Though he speaks of these muses with a sort of baffled fondness, the resulting treatments can, at times, be unflinchingly cruel: "It’s been a shit life," reflects one of his more piteous creations, having endured decades of bullying. The consensus in the room is that this particular line might be just a shade too gloomy.
"Yeah, but there are a lot of people who’ve never had a good moment," Hoult protests, grinning. It’s typical of a performer who, when not simply indulging in the outlandish, seems to revel in making his audiences squirm with unbearably pathetic personas, ensuring that the hour is never quite an easy ride for those watching.

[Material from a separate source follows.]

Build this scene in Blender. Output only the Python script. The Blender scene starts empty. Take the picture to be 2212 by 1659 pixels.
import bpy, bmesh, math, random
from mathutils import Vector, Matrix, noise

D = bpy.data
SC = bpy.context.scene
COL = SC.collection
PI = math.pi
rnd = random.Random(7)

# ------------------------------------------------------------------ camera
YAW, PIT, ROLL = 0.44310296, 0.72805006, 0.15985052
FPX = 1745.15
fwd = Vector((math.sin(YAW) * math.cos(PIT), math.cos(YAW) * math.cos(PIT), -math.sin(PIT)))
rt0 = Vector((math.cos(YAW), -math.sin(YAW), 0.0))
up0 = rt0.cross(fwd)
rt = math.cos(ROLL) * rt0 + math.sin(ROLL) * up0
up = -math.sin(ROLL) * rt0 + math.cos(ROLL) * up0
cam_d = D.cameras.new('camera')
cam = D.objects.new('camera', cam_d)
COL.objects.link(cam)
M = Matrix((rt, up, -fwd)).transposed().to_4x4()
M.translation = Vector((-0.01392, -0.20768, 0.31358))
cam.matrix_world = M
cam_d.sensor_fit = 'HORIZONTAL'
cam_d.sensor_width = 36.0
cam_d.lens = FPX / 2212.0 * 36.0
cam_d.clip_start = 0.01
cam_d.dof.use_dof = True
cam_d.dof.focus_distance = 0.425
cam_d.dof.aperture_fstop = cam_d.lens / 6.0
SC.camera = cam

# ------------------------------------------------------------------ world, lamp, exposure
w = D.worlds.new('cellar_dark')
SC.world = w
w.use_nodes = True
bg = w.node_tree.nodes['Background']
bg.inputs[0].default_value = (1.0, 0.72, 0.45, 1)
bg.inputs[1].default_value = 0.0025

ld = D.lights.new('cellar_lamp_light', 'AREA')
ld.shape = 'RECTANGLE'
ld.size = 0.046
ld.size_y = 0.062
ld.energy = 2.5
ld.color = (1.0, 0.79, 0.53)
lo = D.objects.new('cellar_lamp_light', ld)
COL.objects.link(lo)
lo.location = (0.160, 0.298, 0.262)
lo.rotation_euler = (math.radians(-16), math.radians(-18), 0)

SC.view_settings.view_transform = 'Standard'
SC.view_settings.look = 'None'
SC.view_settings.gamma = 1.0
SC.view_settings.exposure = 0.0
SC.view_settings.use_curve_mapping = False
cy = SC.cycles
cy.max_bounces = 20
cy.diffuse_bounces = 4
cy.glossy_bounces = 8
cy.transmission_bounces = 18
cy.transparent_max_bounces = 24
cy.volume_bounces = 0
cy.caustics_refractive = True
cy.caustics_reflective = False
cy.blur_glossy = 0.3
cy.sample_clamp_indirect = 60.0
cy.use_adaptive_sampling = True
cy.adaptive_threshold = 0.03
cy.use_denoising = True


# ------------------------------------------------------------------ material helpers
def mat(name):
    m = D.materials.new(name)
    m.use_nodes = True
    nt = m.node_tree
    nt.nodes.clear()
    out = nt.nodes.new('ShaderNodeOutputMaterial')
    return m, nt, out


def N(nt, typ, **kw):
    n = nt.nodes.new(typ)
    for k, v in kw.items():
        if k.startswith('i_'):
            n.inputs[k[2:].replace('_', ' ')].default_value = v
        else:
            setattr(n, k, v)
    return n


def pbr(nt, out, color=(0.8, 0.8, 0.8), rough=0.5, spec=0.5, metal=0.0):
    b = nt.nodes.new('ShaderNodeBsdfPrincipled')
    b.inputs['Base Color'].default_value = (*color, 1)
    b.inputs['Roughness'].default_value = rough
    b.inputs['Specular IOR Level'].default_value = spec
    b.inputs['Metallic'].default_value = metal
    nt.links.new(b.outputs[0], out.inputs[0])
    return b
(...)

Through a series of uninhibited audience interactions, last year’s show saw the tables turned to expose an off-guard public as the true monsters of its title. As might be expected from a theatre school graduate, Hoult puts this down to the influence of avant-garde dramatist and serial fourth-wall botherer Bertolt Brecht, who has an unlikely successor in Hoult and his playful harassment of the front rows.
“Yes, you’re creating this world,” he argues, “but at the same time these people are in the room with you, and it can be quite pretentious to pretend they’re not.”
The approach is yet to go wrong, though he recalls a torrent of Twitter abuse he received after a BBC3 viewer failed spectacularly to realise that the supposed audience member Hoult had picked on was in fact credited cast member, Dan Snelgrove. Inevitably, Hoult is coy when asked if Snelgrove (whom he poached from a local punk band purely for his reckless stage antics) will return for Enemy of the World. But regardless of who or what is involved this time, Hoult’s Fringe audiences can expect to find themselves dragged into the midst of his bizarre little world.
“It’s not a power thing,” he insists. “I don’t want to humiliate people. But if it works it’ll actually feel quite joyous.”